Se está empezando a pedir no solamente una ciudadanía y una democracia para la elección de gobernantes, sino también una ciudadanía participativa vinculada a las múltiples maneras en la que los pueblos indígenas han vivido sus sistemas políticos. Esto daría pie a vivir y teorizar una democracia basada en la historia y la vida de los pueblos, en la vida de todos, algo nunca antes visto en este país o en Mesoamérica.
En términos filosóficos, el intelectual francés Jacques Derrida ha dicho que la democracia debemos verla como algo por venir, no como algo existente o como un objeto concreto inamovible. Siempre será importante abrir el concepto a la particularidad del otro, como un desafío permanente. Las comunidades indígenas han mostrado los signos para construir una nueva democracia, sus voces acalladas con sangre en el siglo XX, resurgen a principios del siglo XXI para buscar nuevas rutas hacia el porvenir, nuevos diseños políticos, que finalmente den cabida a la historia y a las vidas de todas y todos.
Desde el 2 de octubre de año 2023 resurgió una lucha por la construcción de nuevas y renovadas formas de participación política desde las comunidades.

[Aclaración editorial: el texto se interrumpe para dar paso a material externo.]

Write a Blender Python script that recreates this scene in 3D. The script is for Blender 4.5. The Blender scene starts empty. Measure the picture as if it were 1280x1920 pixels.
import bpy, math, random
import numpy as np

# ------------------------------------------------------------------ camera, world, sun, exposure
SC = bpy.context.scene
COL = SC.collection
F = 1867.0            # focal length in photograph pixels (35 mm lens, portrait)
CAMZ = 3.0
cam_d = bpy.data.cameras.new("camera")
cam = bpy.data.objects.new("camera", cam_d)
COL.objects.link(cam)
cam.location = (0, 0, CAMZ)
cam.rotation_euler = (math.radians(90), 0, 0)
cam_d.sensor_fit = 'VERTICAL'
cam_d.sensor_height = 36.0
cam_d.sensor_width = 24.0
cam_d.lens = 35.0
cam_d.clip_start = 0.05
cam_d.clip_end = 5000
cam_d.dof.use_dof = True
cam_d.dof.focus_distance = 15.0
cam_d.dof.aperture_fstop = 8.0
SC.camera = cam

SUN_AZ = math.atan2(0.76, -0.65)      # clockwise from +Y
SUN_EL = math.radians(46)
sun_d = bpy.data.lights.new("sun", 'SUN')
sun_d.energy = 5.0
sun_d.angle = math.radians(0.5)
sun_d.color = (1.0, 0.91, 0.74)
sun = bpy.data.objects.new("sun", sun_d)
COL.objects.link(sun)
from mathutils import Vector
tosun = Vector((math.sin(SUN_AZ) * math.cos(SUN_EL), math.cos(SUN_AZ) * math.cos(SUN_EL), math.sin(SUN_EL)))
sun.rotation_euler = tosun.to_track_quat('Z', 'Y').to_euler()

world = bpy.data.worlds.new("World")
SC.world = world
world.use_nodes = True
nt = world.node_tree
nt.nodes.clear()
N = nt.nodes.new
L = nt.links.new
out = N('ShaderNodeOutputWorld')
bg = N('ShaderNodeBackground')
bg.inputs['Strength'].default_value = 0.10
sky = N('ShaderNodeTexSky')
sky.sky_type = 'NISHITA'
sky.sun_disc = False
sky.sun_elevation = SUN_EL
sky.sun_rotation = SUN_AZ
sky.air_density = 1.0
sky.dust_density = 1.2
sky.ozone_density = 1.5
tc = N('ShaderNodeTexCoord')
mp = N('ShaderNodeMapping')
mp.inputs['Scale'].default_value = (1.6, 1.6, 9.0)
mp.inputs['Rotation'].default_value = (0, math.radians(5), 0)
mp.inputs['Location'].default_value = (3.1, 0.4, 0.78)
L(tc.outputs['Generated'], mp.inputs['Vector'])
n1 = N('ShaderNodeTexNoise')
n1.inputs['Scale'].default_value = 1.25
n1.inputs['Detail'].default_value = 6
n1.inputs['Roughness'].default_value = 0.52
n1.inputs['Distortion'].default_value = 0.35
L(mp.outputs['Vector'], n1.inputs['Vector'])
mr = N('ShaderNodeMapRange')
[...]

Si el Estado (en cualquiera de sus expresiones: Ejecutivo, Legislativo y Judicial, además de la Corte de Constitucionalidad) tiene la capacidad de ver estas renovadas perspectivas indígenas, podría tomarlas para revolucionar o transformar con contundencia la democracia instituida en 1944 y reformada en 1985.
Hace 80 años la Revolución de Octubre empezó a abrir formas democráticas nuevas, jamás vividas durante los gobiernos dictatoriales de Manuel Estrada Cabrera o Jorge Ubico. ¿Será posible que tantos años después, podamos ver una renovación contundente de la cultura democrática en este país? en donde, ahora sí, los pueblos y las comunidades indígenas tengan una participación desde sus historias políticas. En donde los indígenas tengan un lugar, en tanto partes de un mundo heterogéneo o como actores en un Estado capaz de reconocer las múltiples formas de vivir y construir lo político.